Z tym, czy najpierw ma być ustawa, czy najpierw zgoda społeczna jest jak z jajkiem i kurą. Choć w sumie ja nie popieram sytuacji, w której władza nie realizuje oczekiwań ludzi, tylko stara się ludzi pouczać na swój sposób.
W innych krajach tego typu ustawy też rodzą problemy w momencie ustalania - czego przykładem jest ogromna demonstracja we Francji, która odbyła się kilka dni temu przeciw zrównaniu praw małżeństw zwykłych i homoseksualnych (w uproszczeniu).
Niemniej istnienie w danym kraju przepisów pozwalających na zawieranie związków jednopłciowych może być też o tyle korzystne, że pozwala następnie tworzyć statystyki, które będą następnie zaskakiwać homofobów. Świetnym przykładem jest Holandia:
cytat z Wikipedii, ale podobne informacje widziałem też gdzie indziej pisze:
Według orientacyjnych statystyk podanych przez Centraal Bureau voor de Statistiek (Statistics Netherlands) (holenderski odpowiednik GUS-u), przez pierwsze sześć miesięcy obowiązywania prawa małżeństwa homoseksualne stanowiły 3,6% wszystkich małżeństw zawartych w kraju w tym okresie; w pierwszym miesiącu wskaźnik ten wynosił około 6%, a w następnych około 3%. W podanym okresie ślub wzięło 2100 mężczyzn i 1700 kobiet.

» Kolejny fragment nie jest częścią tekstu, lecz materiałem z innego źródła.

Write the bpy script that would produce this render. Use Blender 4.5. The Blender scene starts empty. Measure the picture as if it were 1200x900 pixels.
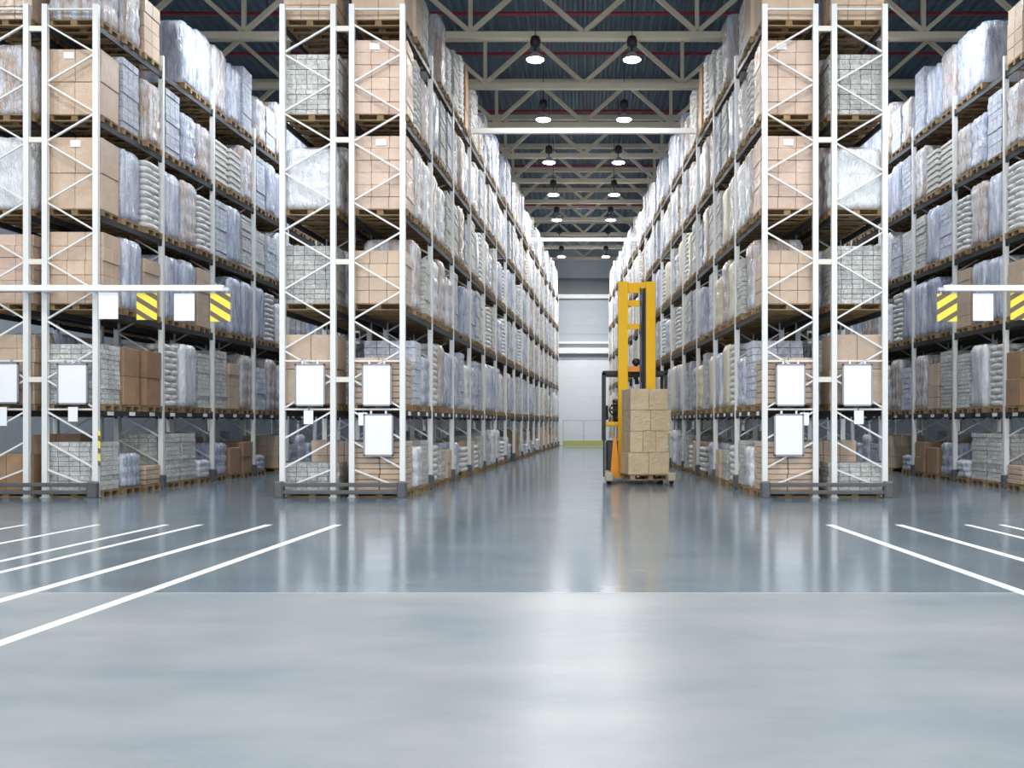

Do czerwca 2004 roku ślub wzięło ponad 6 000 par jednopłciowych[18]. W marcu 2006 roku Statistics Netherlands opublikowała przybliżone statystyki ślubów homoseksualnych w poszczególnych latach - w 2001 roku zawarto 2 500 takich małżeństw, w 2002 roku 1 800, w 2004 roku 1 200, a w 2005 roku 1 100[19].
Według Statistics Netherlands, w ciągu dziesięciu lat istnienia możliwości zawierania małżeństw jednopłciowych skorzystało z niej 14 813 par (7 522 męskich i 7 291 żeńskich), spośród których rozwiodło się 1 078 par. Wskaźnik rozwodów par jednopłciowych wynosi więc 5%; dla porównania ogólny wskaźnik rozwodów w Holandii wynosi 38%.
Coś mi się wydaje, że homofobom trudno byłoby uwierzyć w tak względnie dużą trwałość zarejestrowanych związków homoseksualnych.